O globo, n. 31329, 17/05/2019. Opinião, p. 2

 

Mudança no orçamento amplia o ônus e o bônus do Poder Legislativo

17/05/2019

 

 

O governo anuncia que pretende mandar à votação, depois da reforma da Previdência, uma Proposta de Emenda Constitucional para eliminar todo tipo de obrigação, indexação, vinculação e centralização das despesas e receitas nos orçamentos da União, estados e municípios.

A reforma previdenciária é questão matemática, pendente de resolução desde os anos 90. Representa a imposição de um mínimo de racionalidade às contas nacionais. Esse segundo movimento, porém, teria outra dimensão política, além de um óbvio caráter complementar.

Nas palavras do ministro da Economia, Paulo Guedes, se trata de uma completa transferência ao Poder Legislativo da responsabilidade na definição das receitas e despesas nos orçamentos “de todos os entes federativos” — como explicou em debate no Rio, na semana passada.

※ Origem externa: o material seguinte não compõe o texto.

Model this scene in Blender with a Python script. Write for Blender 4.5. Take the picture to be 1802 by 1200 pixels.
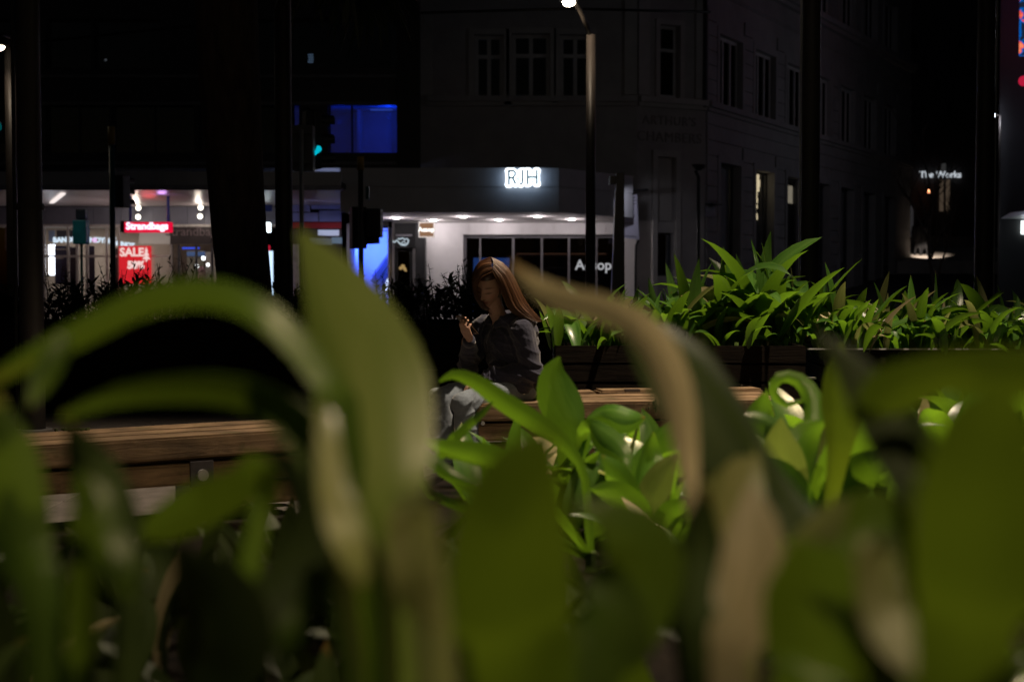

O governo vê nessa proposta de mudança na Constituição a moldagem de um novo pacto federativo, sob as premissas da descentralização de poder, de recursos e de deveres nas áreas federal, estadual e municipal.

Se confirmada, mudaria a lógica da gestão pública brasileira, com reforço à independência e harmonia dos poderes. Congresso, Assembleias estaduais e Câmaras municipais passariam a ter voz ativa, de fato, na elaboração e na fiscalização dos orçamentos — tarefa típica do Legislativo na moderna democracia. E, claro, se responsabilizariam diante dos eleitores pelas escolhas feitas no limite da real disponibilidade de recursos.

Numa hipotética situação de escassez de dinheiro, seria dos parlamentares a decisão sobre aumentar ou congelar salários de servidores, investir ou cortar despesas em saúde, educação e segurança pública. “Em vez de o Congresso ficar pressionado o Executivo, por exemplo, pela liberação de emendas parlamentares orçamentárias de R$ 5 milhões, não seria melhor assumir o Orçamento da União com R$ 1,5 trilhão?” — argumenta o ministro.

O bônus, no caso, estaria no aumento do poder do Legislativo. O ônus de cada parlamentar estará na obrigatoriedade da transparência das escolhas, com permanente prestação de contas à sociedade e submissão dos resultados ao julgamento nas urnas a cada quatro anos. Em síntese, o Congresso assumiria a tarefa de fazer o orçamento, ao Governo caberia executá-lo.

Há que se aguardar a PEC anunciada para melhor avaliação, e saber se o ambiente estará favorável a essa nova iniciativa reformista. Ela pode induzir o Estado a uma guinada liberal, com a descentralização da gestão dos recursos públicos.